DATA EXTRACT
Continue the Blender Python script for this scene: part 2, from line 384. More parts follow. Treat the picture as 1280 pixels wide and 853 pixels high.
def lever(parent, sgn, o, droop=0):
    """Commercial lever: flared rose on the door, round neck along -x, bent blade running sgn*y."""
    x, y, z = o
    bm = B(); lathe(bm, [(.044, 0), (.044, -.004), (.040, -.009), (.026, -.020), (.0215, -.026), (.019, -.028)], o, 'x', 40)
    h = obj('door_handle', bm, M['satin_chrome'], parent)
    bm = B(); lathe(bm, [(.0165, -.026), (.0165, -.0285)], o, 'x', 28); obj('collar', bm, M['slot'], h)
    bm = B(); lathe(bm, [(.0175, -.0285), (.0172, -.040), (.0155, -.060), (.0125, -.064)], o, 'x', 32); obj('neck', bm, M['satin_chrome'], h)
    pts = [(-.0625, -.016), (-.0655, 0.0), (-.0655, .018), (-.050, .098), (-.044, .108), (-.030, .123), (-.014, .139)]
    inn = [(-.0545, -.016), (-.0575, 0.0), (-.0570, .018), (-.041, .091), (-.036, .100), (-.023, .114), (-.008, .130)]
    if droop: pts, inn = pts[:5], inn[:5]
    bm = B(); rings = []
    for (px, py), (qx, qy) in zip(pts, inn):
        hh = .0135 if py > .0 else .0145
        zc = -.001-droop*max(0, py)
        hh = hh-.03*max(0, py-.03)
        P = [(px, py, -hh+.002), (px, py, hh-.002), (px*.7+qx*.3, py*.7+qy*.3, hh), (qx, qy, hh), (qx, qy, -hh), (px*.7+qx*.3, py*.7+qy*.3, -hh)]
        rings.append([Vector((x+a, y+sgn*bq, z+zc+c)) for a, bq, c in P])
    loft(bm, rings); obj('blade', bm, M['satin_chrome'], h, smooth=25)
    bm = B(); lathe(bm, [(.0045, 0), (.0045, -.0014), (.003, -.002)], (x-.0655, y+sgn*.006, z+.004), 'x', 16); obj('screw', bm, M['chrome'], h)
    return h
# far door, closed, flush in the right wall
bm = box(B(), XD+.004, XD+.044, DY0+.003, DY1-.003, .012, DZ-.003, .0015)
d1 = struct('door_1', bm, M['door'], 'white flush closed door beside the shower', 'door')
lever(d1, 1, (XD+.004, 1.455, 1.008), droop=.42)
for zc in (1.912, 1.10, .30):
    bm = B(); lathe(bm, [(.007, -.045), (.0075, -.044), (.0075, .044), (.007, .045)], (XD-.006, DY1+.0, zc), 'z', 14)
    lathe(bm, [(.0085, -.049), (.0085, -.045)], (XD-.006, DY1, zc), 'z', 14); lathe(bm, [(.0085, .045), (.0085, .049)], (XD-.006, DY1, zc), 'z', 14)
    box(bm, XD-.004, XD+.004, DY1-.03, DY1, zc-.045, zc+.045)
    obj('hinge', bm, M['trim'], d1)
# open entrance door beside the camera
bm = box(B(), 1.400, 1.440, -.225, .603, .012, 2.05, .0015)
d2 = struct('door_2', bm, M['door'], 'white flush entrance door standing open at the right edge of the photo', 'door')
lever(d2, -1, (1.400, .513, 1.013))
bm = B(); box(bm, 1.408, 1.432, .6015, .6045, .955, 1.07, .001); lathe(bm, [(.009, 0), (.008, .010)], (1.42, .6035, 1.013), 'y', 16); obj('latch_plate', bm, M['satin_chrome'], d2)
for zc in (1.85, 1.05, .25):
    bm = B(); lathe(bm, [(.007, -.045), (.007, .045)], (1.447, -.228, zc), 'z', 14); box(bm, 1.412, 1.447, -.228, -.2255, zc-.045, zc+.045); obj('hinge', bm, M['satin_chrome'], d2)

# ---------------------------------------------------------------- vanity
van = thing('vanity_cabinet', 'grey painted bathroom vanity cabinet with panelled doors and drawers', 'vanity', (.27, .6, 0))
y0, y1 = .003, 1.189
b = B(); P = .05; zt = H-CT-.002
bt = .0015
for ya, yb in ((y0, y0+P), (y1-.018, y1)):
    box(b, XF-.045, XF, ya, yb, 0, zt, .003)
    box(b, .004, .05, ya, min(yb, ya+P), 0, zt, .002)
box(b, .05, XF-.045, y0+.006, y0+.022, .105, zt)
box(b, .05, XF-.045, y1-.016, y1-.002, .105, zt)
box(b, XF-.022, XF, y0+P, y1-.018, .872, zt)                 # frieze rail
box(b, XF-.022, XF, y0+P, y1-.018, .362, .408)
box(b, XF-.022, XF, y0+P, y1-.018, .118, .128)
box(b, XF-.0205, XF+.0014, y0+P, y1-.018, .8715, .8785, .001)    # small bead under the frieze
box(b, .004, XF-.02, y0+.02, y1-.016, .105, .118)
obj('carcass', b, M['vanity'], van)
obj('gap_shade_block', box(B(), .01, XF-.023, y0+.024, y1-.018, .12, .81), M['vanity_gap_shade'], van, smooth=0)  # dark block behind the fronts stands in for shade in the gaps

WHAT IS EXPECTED
Using the data above, reproduce every line exactly.

TASK OUTPUT
Continue the Blender Python script for this scene: part 2, from line 384. More parts follow. Treat the picture as 1280 pixels wide and 853 pixels high.
def lever(parent, sgn, o, droop=0):
    """Commercial lever: flared rose on the door, round neck along -x, bent blade running sgn*y."""
    x, y, z = o
    bm = B(); lathe(bm, [(.044, 0), (.044, -.004), (.040, -.009), (.026, -.020), (.0215, -.026), (.019, -.028)], o, 'x', 40)
    h = obj('door_handle', bm, M['satin_chrome'], parent)
    bm = B(); lathe(bm, [(.0165, -.026), (.0165, -.0285)], o, 'x', 28); obj('collar', bm, M['slot'], h)
    bm = B(); lathe(bm, [(.0175, -.0285), (.0172, -.040), (.0155, -.060), (.0125, -.064)], o, 'x', 32); obj('neck', bm, M['satin_chrome'], h)
    pts = [(-.0625, -.016), (-.0655, 0.0), (-.0655, .018), (-.050, .098), (-.044, .108), (-.030, .123), (-.014, .139)]
    inn = [(-.0545, -.016), (-.0575, 0.0), (-.0570, .018), (-.041, .091), (-.036, .100), (-.023, .114), (-.008, .130)]
    if droop: pts, inn = pts[:5], inn[:5]
    bm = B(); rings = []
    for (px, py), (qx, qy) in zip(pts, inn):
        hh = .0135 if py > .0 else .0145
        zc = -.001-droop*max(0, py)
        hh = hh-.03*max(0, py-.03)
        P = [(px, py, -hh+.002), (px, py, hh-.002), (px*.7+qx*.3, py*.7+qy*.3, hh), (qx, qy, hh), (qx, qy, -hh), (px*.7+qx*.3, py*.7+qy*.3, -hh)]
        rings.append([Vector((x+a, y+sgn*bq, z+zc+c)) for a, bq, c in P])
    loft(bm, rings); obj('blade', bm, M['satin_chrome'], h, smooth=25)
    bm = B(); lathe(bm, [(.0045, 0), (.0045, -.0014), (.003, -.002)], (x-.0655, y+sgn*.006, z+.004), 'x', 16); obj('screw', bm, M['chrome'], h)
    return h
# far door, closed, flush in the right wall
bm = box(B(), XD+.004, XD+.044, DY0+.003, DY1-.003, .012, DZ-.003, .0015)
d1 = struct('door_1', bm, M['door'], 'white flush closed door beside the shower', 'door')
lever(d1, 1, (XD+.004, 1.455, 1.008), droop=.42)
for zc in (1.912, 1.10, .30):
    bm = B(); lathe(bm, [(.007, -.045), (.0075, -.044), (.0075, .044), (.007, .045)], (XD-.006, DY1+.0, zc), 'z', 14)
    lathe(bm, [(.0085, -.049), (.0085, -.045)], (XD-.006, DY1, zc), 'z', 14); lathe(bm, [(.0085, .045), (.0085, .049)], (XD-.006, DY1, zc), 'z', 14)
    box(bm, XD-.004, XD+.004, DY1-.03, DY1, zc-.045, zc+.045)
    obj('hinge', bm, M['trim'], d1)
# open entrance door beside the camera
bm = box(B(), 1.400, 1.440, -.225, .603, .012, 2.05, .0015)
d2 = struct('door_2', bm, M['door'], 'white flush entrance door standing open at the right edge of the photo', 'door')
lever(d2, -1, (1.400, .513, 1.013))
bm = B(); box(bm, 1.408, 1.432, .6015, .6045, .955, 1.07, .001); lathe(bm, [(.009, 0), (.008, .010)], (1.42, .6035, 1.013), 'y', 16); obj('latch_plate', bm, M['satin_chrome'], d2)
for zc in (1.85, 1.05, .25):
    bm = B(); lathe(bm, [(.007, -.045), (.007, .045)], (1.447, -.228, zc), 'z', 14); box(bm, 1.412, 1.447, -.228, -.2255, zc-.045, zc+.045); obj('hinge', bm, M['satin_chrome'], d2)

# ---------------------------------------------------------------- vanity
van = thing('vanity_cabinet', 'grey painted bathroom vanity cabinet with panelled doors and drawers', 'vanity', (.27, .6, 0))
y0, y1 = .003, 1.189
b = B(); P = .05; zt = H-CT-.002
bt = .0015
for ya, yb in ((y0, y0+P), (y1-.018, y1)):
    box(b, XF-.045, XF, ya, yb, 0, zt, .003)
    box(b, .004, .05, ya, min(yb, ya+P), 0, zt, .002)
box(b, .05, XF-.045, y0+.006, y0+.022, .105, zt)
box(b, .05, XF-.045, y1-.016, y1-.002, .105, zt)
box(b, XF-.022, XF, y0+P, y1-.018, .872, zt)                 # frieze rail
box(b, XF-.022, XF, y0+P, y1-.018, .362, .408)
box(b, XF-.022, XF, y0+P, y1-.018, .118, .128)
box(b, XF-.0205, XF+.0014, y0+P, y1-.018, .8715, .8785, .001)    # small bead under the frieze
box(b, .004, XF-.02, y0+.02, y1-.016, .105, .118)
obj('carcass', b, M['vanity'], van)
obj('gap_shade_block', box(B(), .01, XF-.023, y0+.024, y1-.018, .12, .81), M['vanity_gap_shade'], van, smooth=0)  # dark block behind the fronts stands in for shade in the gaps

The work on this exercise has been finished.